OK OK! Here’s a little info on the yet-unwritten barebones mvc framework.
The Basics
My baby is due in about 2 weeks. She’s going to weigh in at about 300 lines, probably including doc blocks. Yup. No more. I agree with Crowley’s assessment: if it breaches 300, start cutting back. That is exactly what happened. I was getting a little trigger happy with the plugin system and just starting confusing myself. “Uh oh,” I thought. “If I’m confused, how will an outside user feel trying to figure this out? Actually fuck em – if I’m confused, I’ve written a bad framework, because it should satisfy me first and foremost.”
I’m going to name it Ked. Why that name? Because it’s short easy to type – 2 of the letters are on home row. Just try it: ked ked ked ked::dispatch ked::$settings… it just rolls off the fingers.
There is, however, a metaphoric component – I didn’t get three liberal arts majors for nothing. Keds are my favorite type of footwear. They are very basic, they are comfortable as fuck, they are good for most situations in life (well, if you’re a programmer and don’t have to dress up for work, anyway), and they will rarely let you down. They are perfectly designed to fulfill a very simple function – cover your feet as you walk around. You can, however, put diamonds or Gucci fabric on your keds if your needs call for it. They’ll still be keds, and will still serve their basic telos but will now also serve as a fashion accessory. If you went to high school in the 2000′s, you just think keds are cool no matter what, but that’s neither here nor there.
This framework will aim to be the ked of frameworks – dependable and simple, yet perfect for its one function and extensible to fill whatever other role you need it to.
The goal is to require as little work for every page view as possible, allowing developers to add additional functionality on a per-controller and even per-action basis.
So what’ll it do?
Well, here’s a list of things it won’t do:
- Make you a mayonnaise sandwich
- Interpret and route pretty URLs. Use mod_rewrite, it’s faster.
- Write your XHTML/CSS and JavaScript for you
- Load a bunch of code to handle databases that you don’t use on every load
- Make you type 2 lines of code to do something dumb like set a template variable.
- Make you change your Apache config. Though using some Apache settings is recommended from a performance stand point, Ked will run on anything that runs a reasonable configuration of PHP5.1+ (5.0 might work, but I haven’t thought about it)
- Wipe your sysadmin’s ass by being backwards compatible to PHP4. Ked will use some very new and cutting edge tricks to make your life easier. If you are on a host that still runs PHP4, find a new host. Adding checks for PHP4 fail will inevitably inflate the otherwise trim code base.

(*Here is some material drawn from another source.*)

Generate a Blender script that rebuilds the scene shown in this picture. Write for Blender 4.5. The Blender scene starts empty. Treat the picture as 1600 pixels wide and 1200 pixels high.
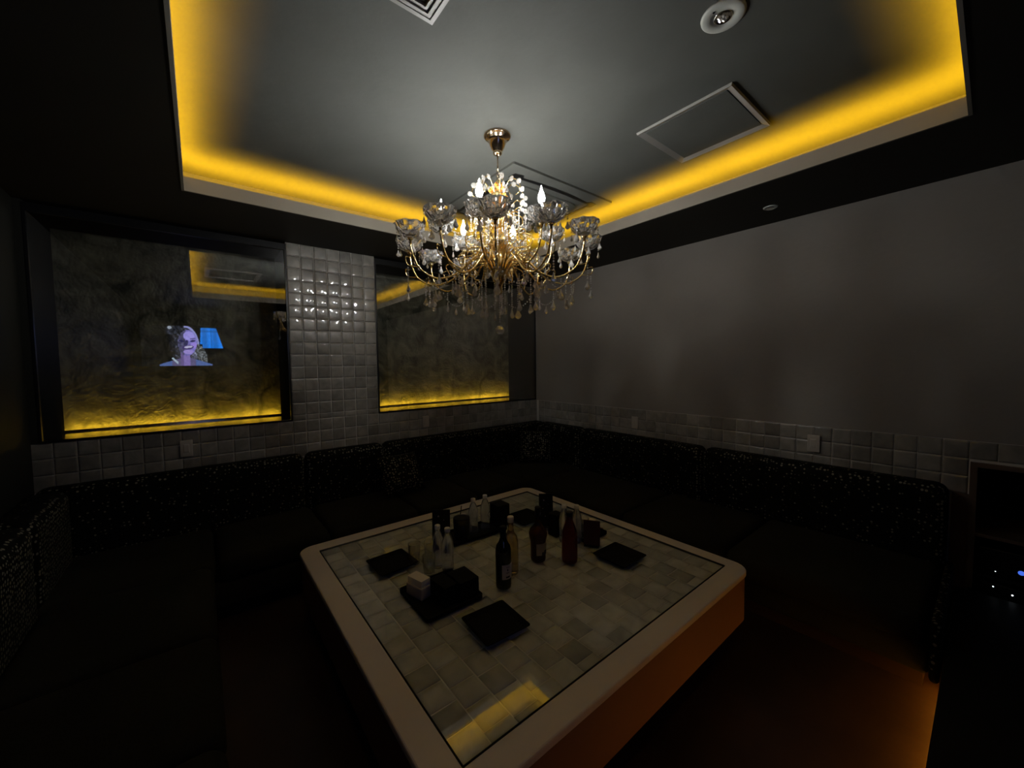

Fine, here’s what it WILL do:
- Separate logic from presentation (DUH) and direct traffic appropriately
- Provide an easy way of passing variables. $this->var in the controller will bind to {$var} in the Smarty template (don’t worry, not all $this-> variables will be accessible from Smarty)
- Use Smarty. Smarty rules. Don’t fight it. Though someone is welcome to write a plugin that allows Ked to run w/o Smarty.
- Uhhh… oh yeah, allow some funky plugin interaction.
Pretty short list huh? Yup. It’s a ked.